Reading: Bicycle Diaries by David Byrne

After finally finishing 100 Years of Solitude, requiring around 100 years of solitude to do so (well about 4 years with many put downs and pick ups and other books in between) I thought I’d move on to something a little lighter.

As amazing as Marquez’s book is, about the bizarre happenings through generations of a Latin American family faced with revolutions, banana companies and the curse of a name, it’s bloody dense. Not really a lazy holiday read.

David Byrne’s Bicycle Diaries on the other hand is perfect. Taken from his blog writing over the years, the Talking Heads singer, artist and writer is also a keen cyclist who’s been using the bike as his main form of transportation around New York for years, Byrne takes his fold up bike with him whenever he goes traveling, regardless of whether it’s bike friendly (San Francisco) or not (Istanbul).

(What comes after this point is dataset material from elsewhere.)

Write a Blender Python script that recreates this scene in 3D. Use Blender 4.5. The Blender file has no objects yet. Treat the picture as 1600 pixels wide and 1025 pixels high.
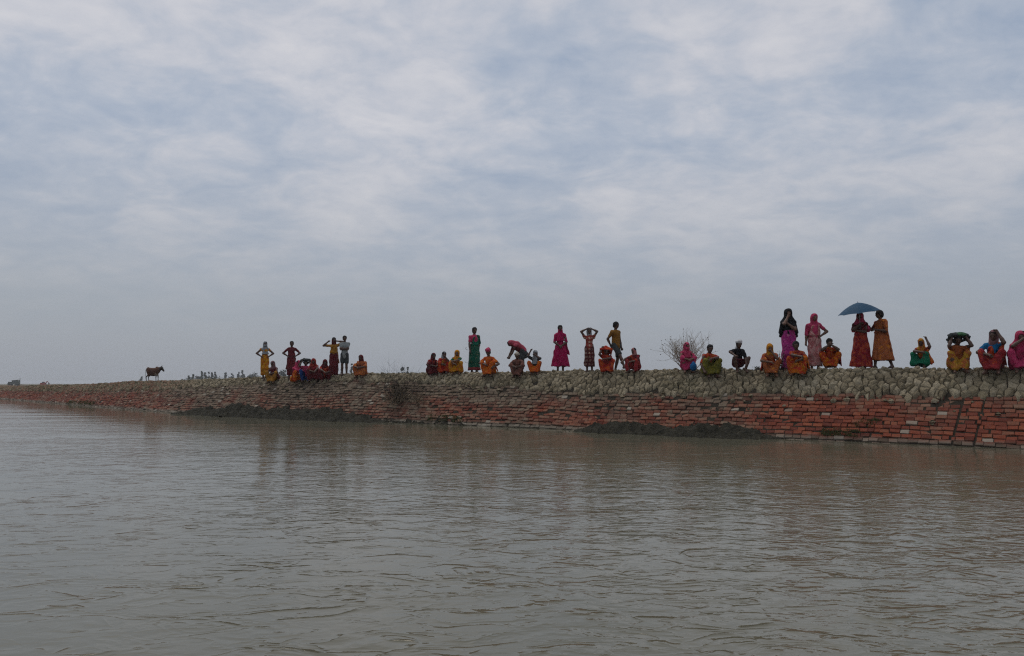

While he does talk about cycling in each city (a city each chapter) the bike is a topical vehicle, meandering across such conversational points such as the automobile vs the bike in the class system, Philipino propaganda art, his favourite music to dance to, 70s hippies influence on silicon valley, Australia’s pre-historic megafauna, and British chavs.

His insights are clever, funny and fresh while his writing style is light and conversational, regardless of the density of some topics, you’ll find yourself riding down your own mental paths mid-sentence, from the obvious – ‘I wish I could hear Talking Heads’ brilliant “Flowers” right now’ – to ‘If I could plan a city, where would I start?’

After living and cycling in Sydney (which Byrne covers), and of course as one must do, in Amsterdam (which may have been too easy to write about), it was a pre-requisite for us to have bike racks on Bumblebee. The Bee doesn’t turn on a dime – not even on an Australian 50 cent piece, so for getting around cities like Berlin and Budapest our bikes have been great – no pesky public transport, and faster than walking, plus you really feel like you’re interacting with the buzz of the city. You’ll get lost and find bars, museums and sights you wouldn’t have on foot. We didn’t bother with Istanbul (though unfortunately we did drive it) so kudos to Mr Byrne for that one…

We’ll be pulling them off again for Rome, Monaco and the rest of France and Spain.

Matt and Jenny, who have their own bicycle diaries, handed this on to us. If you’re a fan of Byrne’s or not, or a cyclist or not, it’s well worth a read for all the nuggets of bizarre knowledge and facts Byrne peddles.